I’m sure this is something we’ve all said to ourselves at one time or another. It can be true sometimes if we really screw up and hurt ourselves and others.

I reminded myself of this daily, even when something wasn’t my fault, I would covertly steal the blame and own it like I bought it at an auction. My mother had a major role in me living this way, being blamed for the negativities of her life affected me more than I care to admit, however once that abuse stopped, it was my responsibility to begin healing from it. I knew an apology wouldn’t come, so I didn’t need to wait for it, even though I did.

Sounds easy right? Just make a few decisions, then stay the course, yeah? Sadly, no, it wasn’t so simple. There was a level of guidance needed over time for me to see that my emotional response to blame others was a deep seated problem that had to be rooted out before I could apply any type of consistency and effectiveness in long-lasting healing.

I did this through others that cared from a community that desired wellbeing for those within it. With their input, and viewpoint from the outside, I could eventually say and accept that I am responsible for my part in life and those that caused me harm are responsible for theirs. You need to apply this to yourself otherwise you will carry guilt, shame, and blame for things you were never supposed to.
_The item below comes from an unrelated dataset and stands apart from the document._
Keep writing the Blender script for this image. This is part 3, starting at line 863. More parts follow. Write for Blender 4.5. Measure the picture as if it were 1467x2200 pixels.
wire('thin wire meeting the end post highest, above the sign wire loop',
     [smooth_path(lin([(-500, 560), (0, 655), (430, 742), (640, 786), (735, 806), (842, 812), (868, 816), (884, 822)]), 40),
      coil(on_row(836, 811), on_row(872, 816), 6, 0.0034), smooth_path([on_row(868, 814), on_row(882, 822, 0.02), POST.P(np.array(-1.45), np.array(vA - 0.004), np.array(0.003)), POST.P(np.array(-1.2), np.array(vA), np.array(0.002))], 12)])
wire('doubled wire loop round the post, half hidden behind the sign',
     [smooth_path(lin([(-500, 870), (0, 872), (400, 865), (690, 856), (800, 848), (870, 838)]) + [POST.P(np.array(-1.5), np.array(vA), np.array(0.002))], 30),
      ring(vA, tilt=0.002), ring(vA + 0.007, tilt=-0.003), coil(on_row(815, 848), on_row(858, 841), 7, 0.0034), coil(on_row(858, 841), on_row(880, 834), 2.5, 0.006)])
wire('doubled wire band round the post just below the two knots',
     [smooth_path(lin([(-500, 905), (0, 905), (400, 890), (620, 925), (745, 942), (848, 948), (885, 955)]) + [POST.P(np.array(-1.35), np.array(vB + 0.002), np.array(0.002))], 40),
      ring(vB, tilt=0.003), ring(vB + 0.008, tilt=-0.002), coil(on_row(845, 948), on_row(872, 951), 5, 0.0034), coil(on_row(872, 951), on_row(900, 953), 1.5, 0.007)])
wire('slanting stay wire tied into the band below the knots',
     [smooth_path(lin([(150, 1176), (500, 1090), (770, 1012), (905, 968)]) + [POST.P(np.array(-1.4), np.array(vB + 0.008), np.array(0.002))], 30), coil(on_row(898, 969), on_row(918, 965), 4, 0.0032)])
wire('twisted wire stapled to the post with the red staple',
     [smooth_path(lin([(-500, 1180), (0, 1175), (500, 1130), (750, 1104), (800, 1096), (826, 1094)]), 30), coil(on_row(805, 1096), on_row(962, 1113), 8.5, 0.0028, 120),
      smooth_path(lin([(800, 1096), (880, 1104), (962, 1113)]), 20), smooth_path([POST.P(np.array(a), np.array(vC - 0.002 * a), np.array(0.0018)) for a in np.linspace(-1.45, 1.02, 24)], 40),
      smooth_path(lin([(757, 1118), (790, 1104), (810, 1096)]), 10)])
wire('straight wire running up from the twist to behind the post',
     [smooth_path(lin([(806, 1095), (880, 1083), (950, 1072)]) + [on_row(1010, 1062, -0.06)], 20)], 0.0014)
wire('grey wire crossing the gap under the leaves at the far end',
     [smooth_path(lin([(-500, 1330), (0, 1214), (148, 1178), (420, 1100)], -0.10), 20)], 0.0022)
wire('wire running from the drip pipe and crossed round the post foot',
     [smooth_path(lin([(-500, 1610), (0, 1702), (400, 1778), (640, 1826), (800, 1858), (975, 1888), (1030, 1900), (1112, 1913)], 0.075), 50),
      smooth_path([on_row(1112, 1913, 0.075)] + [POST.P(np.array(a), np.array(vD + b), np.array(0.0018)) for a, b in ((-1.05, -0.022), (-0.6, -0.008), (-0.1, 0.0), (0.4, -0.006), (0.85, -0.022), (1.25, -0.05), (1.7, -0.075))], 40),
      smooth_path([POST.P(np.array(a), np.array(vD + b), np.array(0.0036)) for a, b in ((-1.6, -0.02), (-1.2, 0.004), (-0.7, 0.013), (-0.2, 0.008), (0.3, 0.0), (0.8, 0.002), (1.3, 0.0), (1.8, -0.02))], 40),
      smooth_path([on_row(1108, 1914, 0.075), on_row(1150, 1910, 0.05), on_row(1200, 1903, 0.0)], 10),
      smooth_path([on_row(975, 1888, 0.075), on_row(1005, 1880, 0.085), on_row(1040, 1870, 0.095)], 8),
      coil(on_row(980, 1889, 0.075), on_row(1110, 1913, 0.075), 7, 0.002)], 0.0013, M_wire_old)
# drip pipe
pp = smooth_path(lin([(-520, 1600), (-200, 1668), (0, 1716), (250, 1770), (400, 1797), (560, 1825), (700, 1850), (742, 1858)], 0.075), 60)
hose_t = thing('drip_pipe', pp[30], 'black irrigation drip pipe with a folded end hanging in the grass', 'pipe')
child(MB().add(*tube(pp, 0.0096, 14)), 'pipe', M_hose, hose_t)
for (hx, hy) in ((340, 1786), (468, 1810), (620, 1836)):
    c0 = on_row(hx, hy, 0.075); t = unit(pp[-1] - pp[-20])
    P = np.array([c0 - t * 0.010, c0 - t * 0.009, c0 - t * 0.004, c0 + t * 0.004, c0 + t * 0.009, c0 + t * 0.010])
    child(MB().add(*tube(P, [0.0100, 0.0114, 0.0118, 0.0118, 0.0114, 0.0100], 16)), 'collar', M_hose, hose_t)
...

I’ve written about this a couple of times in the main course, but it’s vital to know that you must only accept personal responsibility, not any one else’s!

When it came to food, man I could down 10k calories or more per day, this is insane! With today’s food options, it’s doesn’t take too much to reach that number. Calorie dense food is on every shelf, even the “healthy” foods are riddled with sugar, or salt, or both, and they’re addictive by design.

Growing up I was blessed to never have these foods available, or even most junk foods, but I was more than capable of preparing foods so they’d be calorific catastrophes. You can imagine in this case how I could stack on the food in a time where Door Dash, Menulog, and other similar services didn’t exist; well all it really took was having a huge meal after school (approx 2500-3000 calories) in one sitting. This meal was normally four slices of white toast with butter and red kidney beans. Eating this (or eating more bread to compensate for the lack of beans) really stacked on the weight.

As a kid, I didn’t possess the wisdom or knowledge to know this was a coping mechanism, but it certainly comforted me after a day of intense racial and psychological abuse at school. I didn’t know at the time that I was developing a strong negative relationship with food.

I could justify myself and blame all sorts of events for my situation, but there’s two problems with that

  • the situations are long over and done with

  • Justifying myself just means I want to continue doing it, and I would be finding avenues to do that

I was training myself to become an expert at the f*ck up. You see, my thinking then was that if I suffer, I can just eat something after and feel better. Even now I sometimes think how I could eat something during/after stress (usually unhealthy) but I understand now what that means for my body and how it enforces childhood traumatic behaviour. This type of thinking transcended other aspects like study, work, and friendships. I learned that in stressful situations or if I had done stupid shit, I could just lie to get off the hook without suffering consequences…until I would eventually own up to it, but I would still eat tonne of food regardless. I was trained to be a f*ck up, but I also had a problem…integrity. Lies, addictions, and deceptive behaviour cannot stand integrity.

I began leaning into this integrity part of me in my late 30’s and found that all the bullshit just had no substance or use (did it ever?). You never have to cover up the truth, but lies always require more lies to cover up the previous lies.

So, my journey of f*cking up less has been long, it still happens, but is rare, which I am proud of, and I hope you’re proud of your successes.